羽を休める鳥のように

きっとまた訪れる薄紫の夕暮れを待ちながら

動物の絵

2015年12月08日 | Weblog
先日、杉並の図書館へ薮内竜太さんのお話を聞きにいった。
いつかは行きたいと思っていた「読書の森公園」が隣りにあった。

竜太さんは挿し絵や絵本、愛鳥週間の鳥の絵などで有名な故薮内正幸さんの息子さんである。

「こどものとも」そして「冒険者たち ガンバと十五匹の仲間」などでわたしとこどもたちは
薮内さんの絵に親しみ、すっかり魅せられていた。
とくにガンバは毎晩、こどもたちが寝る前に読み聞かせていて親子で夢中になったものだ。
かわいかった「ぼーぼ」が死んでしまったとき、わたしは涙で読み進むことができず
シッカリ者の長女が代わりに読んでくれた、という思い出もある。

薮内さんの美術館が八ヶ岳のふもとにできて山荘から近いことを知ったときはすぐに行った。
ご存命だった奥様と楽しくお話もした。それ以来こうして企画展があると案内のハガキを頂いている。

薮内さんは少年の頃から動物が大好きで日が暮れるまでいつも動物園にいたそうだ。
写真も図鑑もなかった時代、1日見ていた動物を帰ってすぐに描いてみる子どもだったらしい。
独学で好きな絵を描き続け、高校を卒業すると説得されて福音館書店に入社した。
彼を大阪まで行って説得したのが当時編集長だった松居直。「こどものとも」を発行していた。

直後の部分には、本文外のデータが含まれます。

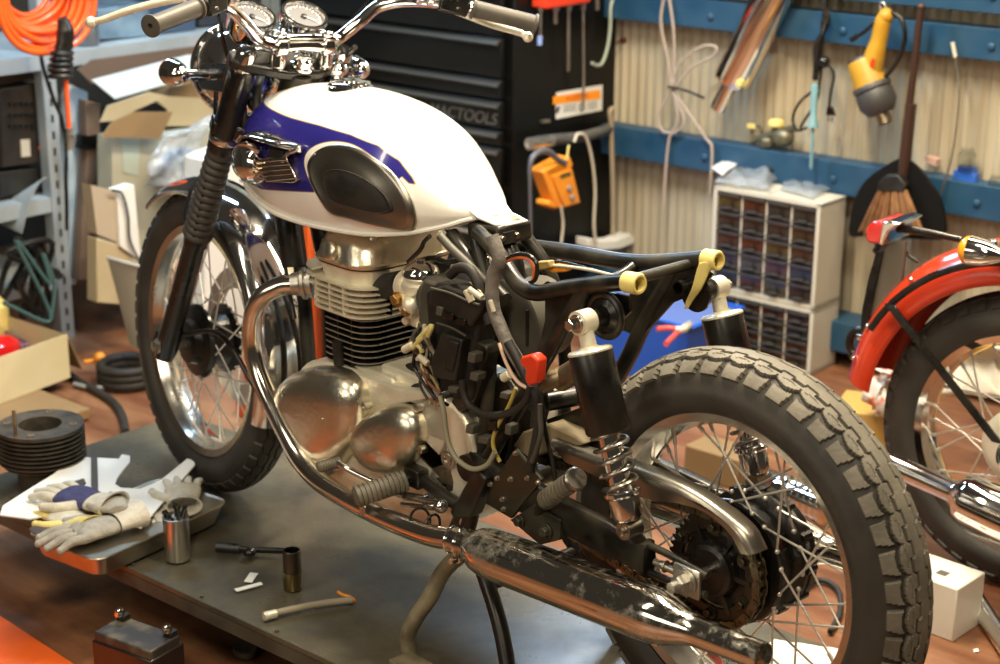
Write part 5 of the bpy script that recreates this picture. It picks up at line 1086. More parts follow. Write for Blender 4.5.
# ---- drawer cabinets
M['cab'] = mat('cream_cabinet', (.62, .58, .48), (.54, .50, .40), scale=5, rough=.5)
dcol = [mat('smoked_drawer', c, c2, scale=22, lo=.4, hi=.65, rough=.18, coat=.3) for c, c2 in (((.018, .012, .007), (.07, .042, .022)), ((.022, .013, .008), (.11, .04, .018)), ((.018, .015, .009), (.10, .08, .03)), ((.012, .011, .009), (.05, .045, .035)))]
M['drawer_rim'] = mat('drawer_rim_plastic', (.055, .052, .050), rough=.35)
def cabinet(z0, z1, rows, lab, u0=1.095, u1=1.457, v0=-2.245, v1=-2.10):
    c = thing('drawer_cabinet', lab, 'cabinet', R((u0 + u1) / 2, (v0 + v1) / 2, z0), 'small parts drawer cabinets')
    t = .012; mb = MB(); zc = (z0 + z1) / 2; vc_ = (v0 + v1) / 2; uc_ = (u0 + u1) / 2
    mb.box(R(uc_, vc_, z1 - t / 2), (u1 - u0, v1 - v0, t), RAX); mb.box(R(uc_, vc_, z0 + t / 2), (u1 - u0, v1 - v0, t), RAX); mb.box(R(uc_, v0 + .003, zc), (u1 - u0, .006, z1 - z0), RAX)
    for u in (u0 + t / 2, u1 - t / 2): mb.box(R(u, vc_, zc), (t, v1 - v0, z1 - z0), RAX)
    W_ = (u1 - u0 - 2 * t) / 4; H_ = (z1 - z0 - 2 * t) / rows
    for i in range(1, 4): mb.box(R(u0 + t + i * W_, vc_ - .003, zc), (.006, v1 - v0 - .008, z1 - z0), RAX)
    for j in range(1, rows): mb.box(R(uc_, vc_ - .006, z0 + t + j * H_), (u1 - u0 - .01, v1 - v0 - .014, .0025), RAX)
    mb.build('cabinet_shell', 'cab', c)
    for i in range(4):
        for j in range(rows):
            u = u0 + t + (i + .5) * W_; z = z0 + t + (j + .5) * H_; mb = MB(); mb.box(R(u, v1 - .045, z - .001), (W_ - .009, .08, H_ - .006), RAX); d = mb.build('drawer', random.choice(dcol), c)
            mb = MB(); mb.box(R(u, v1 - .002, z + H_ / 2 - .008), (W_ - .009, .010, .008), RAX); mb.box(R(u, v1 - .002, z - H_ / 2 + .006), (W_ - .009, .006, .005), RAX); mb.box(R(u, v1 + .004, z - H_ / 2 + .012), (.030, .012, .004), RAX); mb.build('drawer_pull', 'drawer_rim', d)
cabinet(.028, .341, 5, 'upper cream cabinet of small smoked drawers, stacked under the plastic bags'); cabinet(FZ + .002, .026, 4, 'lower cream cabinet of small smoked drawers standing on the floor')
def crumple(name, pts, z, amp, mt, lab, cat, grid=22, seed=1, fn=None):
    rnd = random.Random(seed); P = [fn(x, y) if fn else PZ(x, y, z) for x, y in pts]; mb = MB(); n = grid; ph = [rnd.uniform(0, 6.28) for _ in range(12)]; fr = [rnd.uniform(3, 14) for _ in range(12)]
    vs = []
    for i in range(n + 1):
        for j in range(n + 1):
            s, t = i / n, j / n; p = (P[0] * (1 - s) + P[1] * s) * (1 - t) + (P[3] * (1 - s) + P[2] * s) * t
            e = min(1, 4 * min(s, 1 - s, t, 1 - t)) * .7 + .3
            h = sum(abs(sin(fr[k] * s + fr[k + 1] * t + ph[k])) for k in range(0, 10, 2)) / 5; g_ = sum(sin(fr[k] * t * 1.3 - fr[k + 1] * s + ph[k]) for k in range(0, 10, 2)) / 5
            vs.append(p + Z3 * (amp * h * e) + RU * (amp * .5 * g_) + RV * (amp * .4 * sin(6 * s + ph[3])))
    fs = [(i * (n + 1) + j, (i + 1) * (n + 1) + j, (i + 1) * (n + 1) + j + 1, i * (n + 1) + j + 1) for i in range(n) for j in range(n)]
    mb.add(vs, fs); return tag(mb.build(name, mt, solid=.0012, ang=50), lab, cat)
crumple('plastic_bag', [(712, 184), (742, 158), (790, 164), (775, 192)], .345, .045, 'clear_bag', 'crumpled clear plastic bag at the left end of the cabinet top', 'bag', seed=2)
crumple('plastic_bag', [(778, 190), (800, 172), (842, 182), (815, 200)], .345, .022, 'clear_bag', 'flat clear plastic bag at the right end of the cabinet top', 'bag', seed=5)
crumple('paper_tag', [(711, 168), (742, 151), (750, 155), (722, 176)], .375, .006, 'white', 'white paper card standing in the bags on the cabinet top', 'card', seed=9)
mb = MB(); mb.tube([PZ(762, 178, .36), PZ(780, 162, .39), PZ(800, 146, .42)], .011, 10); tag(mb.build('black_bar', 'black_matte'), 'dark bar lying across the bags on the cabinet top', 'tool')
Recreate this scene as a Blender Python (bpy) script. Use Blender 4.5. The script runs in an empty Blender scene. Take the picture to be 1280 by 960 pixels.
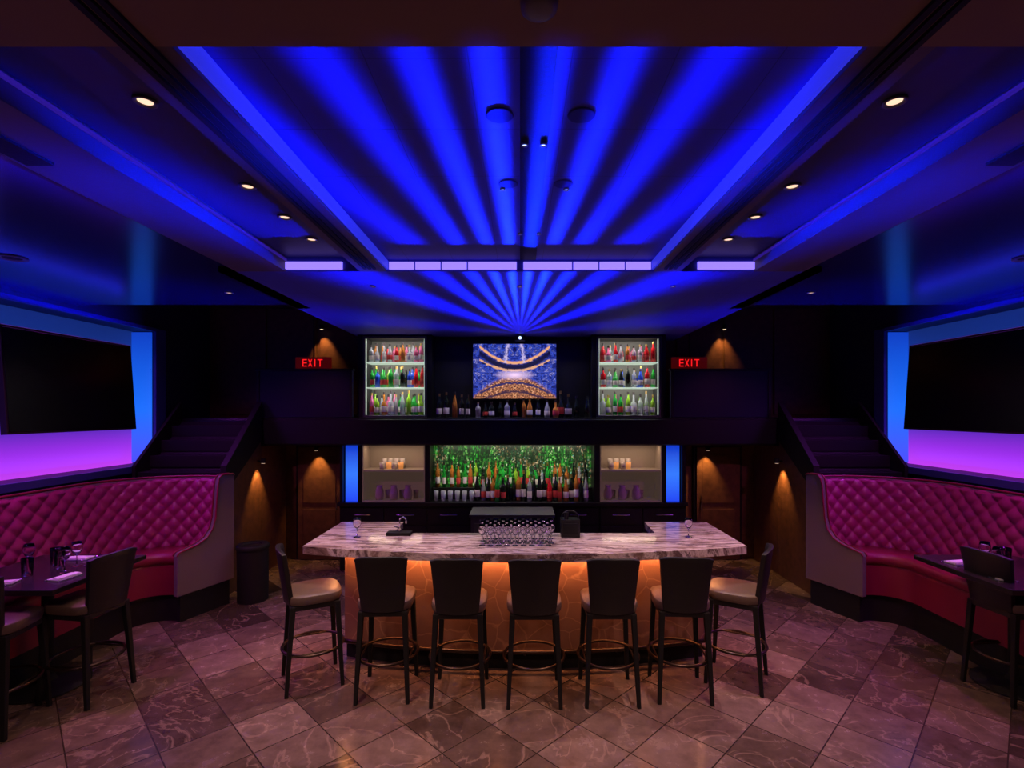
import bpy, bmesh, math, random
from mathutils import Vector, Matrix
random.seed(7)
S = bpy.context.scene
try:
    S.view_settings.view_transform = 'Standard'
except Exception as e:
    print(e)

# ------------------------------------------------------------------ helpers
class MB:
    def __init__(s):
        s.v=[]; s.f=[]; s.m=[]; s.s=[]; s.M=Matrix.Identity(4)
    def add(s, vs, fs, m=0, smooth=False):
        o=len(s.v)
        for p in vs: s.v.append(tuple(s.M @ Vector(p)))
        for f in fs:
            s.f.append([o+i for i in f]); s.m.append(m); s.s.append(smooth)
    def box(s,x0,x1,y0,y1,z0,z1,m=0):
        if x0>x1: x0,x1=x1,x0
        vs=[(x,y,z) for z in (z0,z1) for y in (y0,y1) for x in (x0,x1)]
        s.add(vs,[(0,2,3,1),(4,5,7,6),(0,1,5,4),(2,6,7,3),(0,4,6,2),(1,3,7,5)],m)
    def prism(s,poly,z0,z1,m=0,smooth=False):
        n=len(poly)
        vs=[(x,y,z0) for x,y in poly]+[(x,y,z1) for x,y in poly]
        s.add(vs,[tuple(range(n))[::-1],tuple(range(n,2*n))],m)
        s.add(vs,[(i,(i+1)%n,n+(i+1)%n,n+i) for i in range(n)],m,smooth)
    def yzprism(s,poly,x0,x1,m=0):
        n=len(poly)
        vs=[(x0,y,z) for y,z in poly]+[(x1,y,z) for y,z in poly]
        s.add(vs,[tuple(range(n)),tuple(range(n,2*n))[::-1]]+[(i,(i+1)%n,n+(i+1)%n,n+i) for i in range(n)],m)
    def lathe(s,prof,cx,cy,cz,m=0,seg=14,smooth=True):
        vs=[];fs=[]
        n=len(prof)
        for r,z in prof:
            for k in range(seg):
                a=2*math.pi*k/seg
                vs.append((cx+r*math.cos(a),cy+r*math.sin(a),cz+z))
        for i in range(n-1):
            for k in range(seg):
                k2=(k+1)%seg
                fs.append((i*seg+k,i*seg+k2,(i+1)*seg+k2,(i+1)*seg+k))
        s.add(vs,fs,m,smooth)
    def cyl(s,cx,cy,z0,z1,r,m=0,seg=24,r2=None):
        r2=r if r2 is None else r2
        s.lathe([(0.0001,z0),(r,z0)],cx,cy,0,m,seg,False)
        s.lathe([(r,z0),(r2,z1)],cx,cy,0,m,seg,True)
        s.lathe([(r2,z1),(0.0001,z1)],cx,cy,0,m,seg,False)
    def tube(s,pts,r,m=0,seg=8,closed=False,r_end=None):
        n=len(pts); vs=[];fs=[]
        P=[Vector(p) for p in pts]
        for i in range(n):
            if closed: t=P[(i+1)%n]-P[i-1]
            else: t=P[min(i+1,n-1)]-P[max(i-1,0)]
            t.normalize()
            up=Vector((0,0,1)) if abs(t.z)<0.95 else Vector((1,0,0))
            a=t.cross(up).normalized(); b=t.cross(a)
            rr=r if r_end is None else r+(r_end-r)*i/(n-1)
            for k in range(seg):
                an=2*math.pi*k/seg
                vs.append(P[i]+a*rr*math.cos(an)+b*rr*math.sin(an))
        for i in range(n if closed else n-1):
            j=(i+1)%n
            for k in range(seg):
                k2=(k+1)%seg
                fs.append((i*seg+k,i*seg+k2,j*seg+k2,j*seg+k))
        if not closed:
            fs.append(tuple(range(seg))[::-1]); fs.append(tuple((n-1)*seg+k for k in range(seg)))
        s.add(vs,fs,m,True)
    def build(s,name,mats,parent=None,bevel=0,seg=2):
        me=bpy.data.meshes.new(name)
        me.from_pydata(s.v,[],s.f)
        for mt in mats: me.materials.append(mt)
        for p,mi,sm in zip(me.polygons,s.m,s.s):
            p.material_index=mi; p.use_smooth=sm
        bm=bmesh.new(); bm.from_mesh(me)
        bmesh.ops.recalc_face_normals(bm,faces=bm.faces)
        bm.to_mesh(me); bm.free()
        ob=bpy.data.objects.new(name,me)
        S.collection.objects.link(ob)
        if bevel:
            b=ob.modifiers.new('bevel','BEVEL'); b.width=bevel; b.segments=seg; b.limit_method='ANGLE'; b.angle_limit=math.radians(50)
        if parent: ob.parent=parent
        return ob

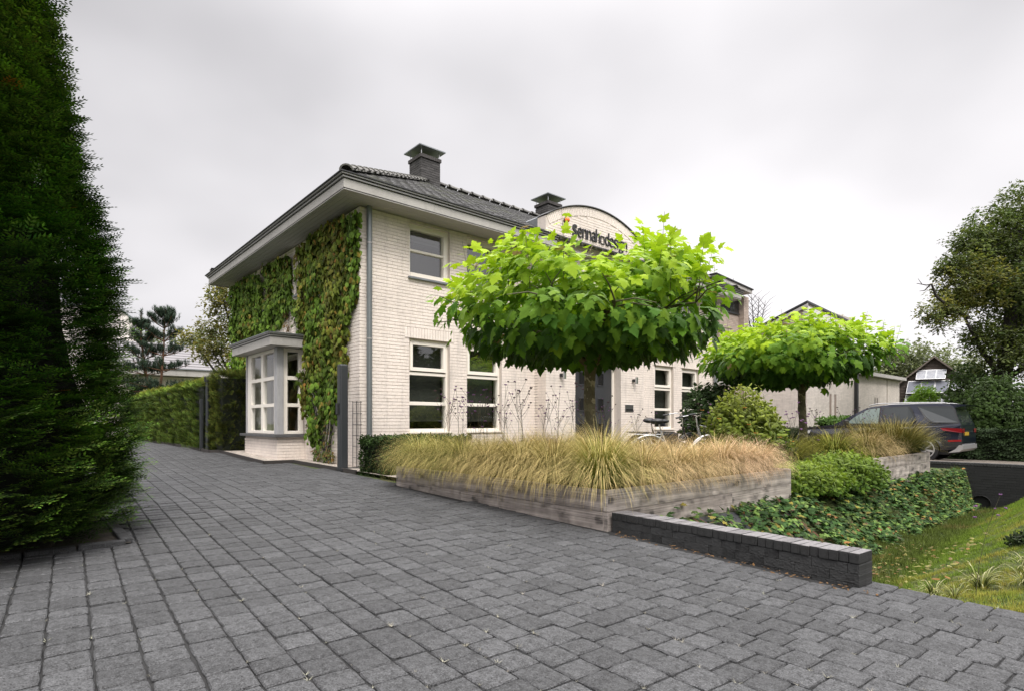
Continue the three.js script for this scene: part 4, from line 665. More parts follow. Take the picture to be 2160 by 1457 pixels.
// ================================================================= the two roof-trained plane trees
function planeTree(label, x, z, yb, seed, sc, ox = 0, oz = 0, hi = 1) {
  const t = thing('plane_tree', label, 'tree', [x, yb, z]), R = rng(seed), Rr = 1.74 * sc, y0 = 1.55 - yb + 0.0, fork = 1.78 - yb;
  const trunk = new B(), N = 9, tp = [], tr = []; for (let i = 0; i <= N; i++) { const s = i / N; tp.push([0.05 * s + 0.018 * Math.sin(s * 7), lerp(-0.15, fork, s), 0.02 * Math.sin(s * 5)]); tr.push(lerp(0.083, 0.07, s) + 0.02 * Math.pow(1 - s, 6) + 0.012 * sstep(0.8, 1, s) + 0.004 * Math.sin(i * 2.3)); }
  part('trunk', trunk.tube(tp, tr, 14).geo(), M.bark, t);
  const br = new B(), tips = [], topc = tp[N];
  const nl = 9; for (let k = 0; k < nl; k++) {
    const a = k / nl * 6.283 + (R() - 0.5) * 0.4, L = Rr * (0.82 + 0.15 * R()), pts = [], rr = []; let rise = 0.32 + R() * 0.22;
    for (let i = 0; i <= 7; i++) { const s = i / 7, w = (R() - 0.5) * 0.09; pts.push([topc[0] + Math.cos(a + w) * L * s, topc[1] - 0.06 + rise * Math.sin(Math.min(1, s * 1.6) * Math.PI / 2) + 0.10 * s + (R() - 0.5) * 0.03, topc[2] + Math.sin(a + w) * L * s]); rr.push(lerp(0.044, 0.010, s)); }
    br.tube(pts, rr, 8);
    for (let i = 2; i <= 7; i++) for (let m = 0; m < 2; m++) { const a2 = a + (R() - 0.5) * 2.2, l = 0.25 + 0.35 * R(), s0 = pts[i], e = [s0[0] + Math.cos(a2) * l, s0[1] + (R() - 0.25) * 0.4, s0[2] + Math.sin(a2) * l]; br.tube([s0, [(s0[0] + e[0]) / 2, (s0[1] + e[1]) / 2 + 0.04, (s0[2] + e[2]) / 2], e], [0.011, 0.008, 0.004], 5); tips.push(e); }
  }
  const shoots = [];
  for (let k = 0; k < 46; k++) { const a = R() * 6.283, r = Rr * Math.sqrt(R()) * 0.93; if (hi === 1 && Math.abs((Math.cos(a) * 0.757 + Math.sin(a) * 0.653) * r / Rr - 0.02) < 0.27) continue; const h = topY(r) - 0.28, l = 0.3 + 0.30 * R() * R(), lean = 0.25 * (R() - 0.3); const s = [Math.cos(a) * r, h - 0.25, Math.sin(a) * r], e = [s[0] + Math.cos(a) * lean, h + l, s[2] + Math.sin(a) * lean]; br.tube([s, [(s[0] + e[0]) / 2 + 0.02, (s[1] + e[1]) / 2, (s[2] + e[2]) / 2], e], [0.005, 0.0035, 0.0018], 5); shoots.push([s, e]); }
  part('branches', br.geo(), M.stem, t);
  function topY(r) { const q = Math.min(1, r / Rr); return y0 + hi * (1.70 - 0.50 * Math.pow(q, 3)); }
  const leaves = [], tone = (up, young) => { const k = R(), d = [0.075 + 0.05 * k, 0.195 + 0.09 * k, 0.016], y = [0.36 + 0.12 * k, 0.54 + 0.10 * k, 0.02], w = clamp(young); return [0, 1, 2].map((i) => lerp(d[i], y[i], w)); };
  // leaves sit on some 170 twig ends; gaps stay between them
  const K = 205; for (let c = 0; c < K; c++) {
    const a = c * 2.39996 + (R() - 0.5) * 0.5, u = Math.pow((c + 0.5) / K, 0.5) * (0.93 + 0.14 * R()), edge = 1 + 0.16 * (vnoise(Math.cos(a) * 2.3 + 9, Math.sin(a) * 2.3 + 9, seed) - 0.5) * 2, r = Math.min(1.02, u) * Rr * edge * 0.93, side = (Math.cos(a) * 0.757 + Math.sin(a) * 0.653) * r / Rr;
    const lump = 0.13 * side - (hi === 1 ? 0.40 * Math.exp(-(((side - 0.02) / 0.2) ** 2)) : 0.1) + 0.34 * (vnoise(Math.cos(a) * r * 1.7 + 20, Math.sin(a) * r * 1.7 + 20, seed + 3) - 0.5), yt = topY(r) + lump - 0.10, ybm = y0 + 0.36 + 0.36 * Math.pow(r / Rr, 4), tier = c % 3, h0 = tier === 0 ? 0.92 + 0.1 * R() : tier === 1 ? 0.50 + 0.35 * R() : 0.02 + 0.4 * R();
    const out = V3(Math.cos(a), 0, Math.sin(a)), rim = sstep(0.5, 1, r / Rr), C = V3(out.x * r + ox, lerp(ybm, yt, h0), out.z * r + oz), tw = out.clone().multiplyScalar(0.25 + 0.75 * rim).add(V3((R() - 0.5) * 0.9, lerp(-0.25, 0.85, h0) * (1 - 0.5 * rim) + (R() - 0.5) * 0.4, (R() - 0.5) * 0.9)).normalize(), sideV = V3(0, 1, 0).cross(tw).normalize(), upV = tw.clone().cross(sideV);
    const n = 13 + Math.floor(R() * 10), len = 0.24 + 0.22 * R();
    for (let i = 0; i < n; i++) {
      const f = Math.pow((i + R()) / n, 0.8), g = i * 2.39996 + R() * 0.9, spread = sideV.clone().multiplyScalar(Math.cos(g)).addScaledVector(upV, Math.sin(g)), p = C.clone().addScaledVector(tw, (f - 0.5) * len * 1.4).addScaledVector(spread, 0.05 + 0.12 * R()).add(V3((R() - 0.5) * 0.14, (R() - 0.5) * 0.12, (R() - 0.5) * 0.14));
      const dir = spread.clone().multiplyScalar(0.8).addScaledVector(tw, 0.35 + 0.5 * f).add(V3(0, -0.42 - 0.35 * (1 - h0) + (R() - 0.5) * 0.5, 0)), nor = out.clone().multiplyScalar(0.25 + 0.5 * rim * (1 - 0.5 * h0)).add(V3((R() - 0.5) * 1.1, 0.75 + 0.4 * h0, (R() - 0.5) * 1.1));
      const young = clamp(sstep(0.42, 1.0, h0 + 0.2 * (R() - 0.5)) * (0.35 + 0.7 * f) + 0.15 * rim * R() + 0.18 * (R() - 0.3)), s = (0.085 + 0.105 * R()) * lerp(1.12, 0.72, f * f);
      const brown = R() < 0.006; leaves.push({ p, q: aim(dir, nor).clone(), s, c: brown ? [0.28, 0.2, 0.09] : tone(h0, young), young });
    }
  }
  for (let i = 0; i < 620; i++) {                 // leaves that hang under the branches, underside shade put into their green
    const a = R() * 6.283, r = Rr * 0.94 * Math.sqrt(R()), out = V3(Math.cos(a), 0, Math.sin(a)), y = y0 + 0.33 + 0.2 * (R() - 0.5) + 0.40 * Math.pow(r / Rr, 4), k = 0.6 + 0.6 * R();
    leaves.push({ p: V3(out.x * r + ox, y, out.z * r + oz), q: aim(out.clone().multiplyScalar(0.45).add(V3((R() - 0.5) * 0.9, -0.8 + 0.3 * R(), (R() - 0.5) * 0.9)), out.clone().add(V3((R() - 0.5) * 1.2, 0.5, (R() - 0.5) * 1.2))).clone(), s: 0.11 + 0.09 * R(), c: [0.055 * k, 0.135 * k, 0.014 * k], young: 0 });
  }
  for (const [s, e] of shoots) { const n = 5 + Math.floor(R() * 4); for (let i = 0; i < n; i++) { const f = 0.25 + 0.75 * (i + 0.5) / n, a = i * 2.4 + R(), size = lerp(0.17, 0.07, f) * (0.8 + 0.5 * R()), out = V3(Math.cos(a), 0, Math.sin(a)); const p = V3(lerp(s[0], e[0], f), lerp(s[1], e[1], f), lerp(s[2], e[2], f)).addScaledVector(out, 0.02); leaves.push({ p, q: aim(out.clone().add(V3(0, 0.35 - 0.3 * R(), 0)), V3((R() - 0.5) * 0.8, 1, (R() - 0.5) * 0.8)).clone(), s: size, c: R() < 0.12 ? [0.27, 0.235, 0.05] : tone(1, 0.75 + 0.45 * R()), young: 1 }); } }
  const crown = new THREE.Group(); crown.name = 'crown'; t.add(crown);
  // the 300 leaves that show largest are single parts, the others one mass
  const view = V3(EYE.x - x, 0, EYE.z - z).normalize(); leaves.forEach((l) => { const rr = Math.hypot(l.p.x, l.p.z) / Rr; l.w = l.p.dot(view) * 0.9 + l.s * 6 + 0.5 * rr + (l.p.y > topY(Math.hypot(l.p.x, l.p.z)) - 0.12 ? 0.5 : 0) + R() * 0.3; }); leaves.sort((a, b) => b.w - a.w);
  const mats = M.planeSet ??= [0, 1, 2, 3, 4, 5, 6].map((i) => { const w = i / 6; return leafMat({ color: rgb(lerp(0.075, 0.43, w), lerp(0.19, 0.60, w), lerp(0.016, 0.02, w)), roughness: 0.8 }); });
  const brownM = M.planeBrown ??= leafMat({ color: rgb(0.28, 0.2, 0.09) });
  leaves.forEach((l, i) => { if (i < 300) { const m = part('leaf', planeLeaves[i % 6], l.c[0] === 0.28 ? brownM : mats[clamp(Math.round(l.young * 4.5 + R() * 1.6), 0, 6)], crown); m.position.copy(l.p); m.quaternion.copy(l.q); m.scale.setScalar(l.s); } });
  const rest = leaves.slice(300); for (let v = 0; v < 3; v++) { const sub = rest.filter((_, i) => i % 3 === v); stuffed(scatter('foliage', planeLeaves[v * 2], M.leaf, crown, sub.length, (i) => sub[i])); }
  return t;
}
planeTree('bright green plane tree with flat spreading crown in front of the villa door', 1.0, 4.6, 0.316, 501, 1.0);
planeTree('smaller looking plane tree with flat crown in front of the parked dark car', 7.55, 4.6, 0.316, 502, 0.97, -0.22, -0.19, 0.88);

// ================================================================= conifers
function spray(seed, L, nSide, tipCol, baseCol, nl) {                // a feathery shoot along +y with flat needles
  const R = rng(seed), b = new B();
  const needle = (o, d, n, l, w, col) => { const s = V3().crossVectors(d, n).normalize().multiplyScalar(w); const e = o.clone().addScaledVector(d, l), mid = o.clone().addScaledVector(d, l * 0.45); b.tri([o.x, o.y, o.z], [mid.x + s.x, mid.y + s.y, mid.z + s.z], [e.x, e.y, e.z], null, col); b.tri([o.x, o.y, o.z], [e.x, e.y, e.z], [mid.x - s.x, mid.y - s.y, mid.z - s.z], null, col); };
  const axis = (o, d, n, len, step) => { const side = V3().crossVectors(d, n).normalize(); for (let t = 0.02; t < len; t += step) { const f = t / len, p = o.clone().addScaledVector(d, t), col = [0, 1, 2].map((i) => lerp(baseCol[i], tipCol[i], Math.pow(f, 1.6)) * (0.8 + 0.4 * R())); for (const sg of [-1, 1]) { const nd = side.clone().multiplyScalar(sg).addScaledVector(d, 0.75 + 0.3 * R()).addScaledVector(n, 0.25 * (R() - 0.3)).normalize(); needle(p, nd, n, nl * (0.7 + 0.5 * R()) * (1 - 0.35 * f), nl * 0.12, col); } } };
  const up = V3(0, 0, 1), d0 = V3(0, 1, 0); axis(V3(0, 0, 0), d0, up, L, nl * 0.5);
  for (let i = 0; i < nSide; i++) { const f = 0.12 + 0.7 * i / nSide, sg = i % 2 ? 1 : -1, d = V3(sg * (0.75 + 0.2 * R()), 0.75, (R() - 0.5) * 0.35).normalize(); axis(V3(0, L * f, 0), d, up, L * (0.52 - 0.3 * f) * (0.8 + 0.4 * R()), nl * 0.5); }
  return b.geo();
}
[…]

「こどもにこそ本物を見せなくてはいけない」という松居の信条と編集方針は素晴らしいと思う。

入社した薮内は国立科学博物館に毎日通って、動物の骨格標本の模写をくり返したという。

骨格、筋肉の動き、毛並みの具合、どれひとつとっても細密で正確な動物の絵をみて
「天才」とわたしは思っていた。もちろんすぐれた才能はあるに違いない、でも好きで好きで努力した結果なのだ、
ということがよくわかった。

図書館の近くでは原画展があった。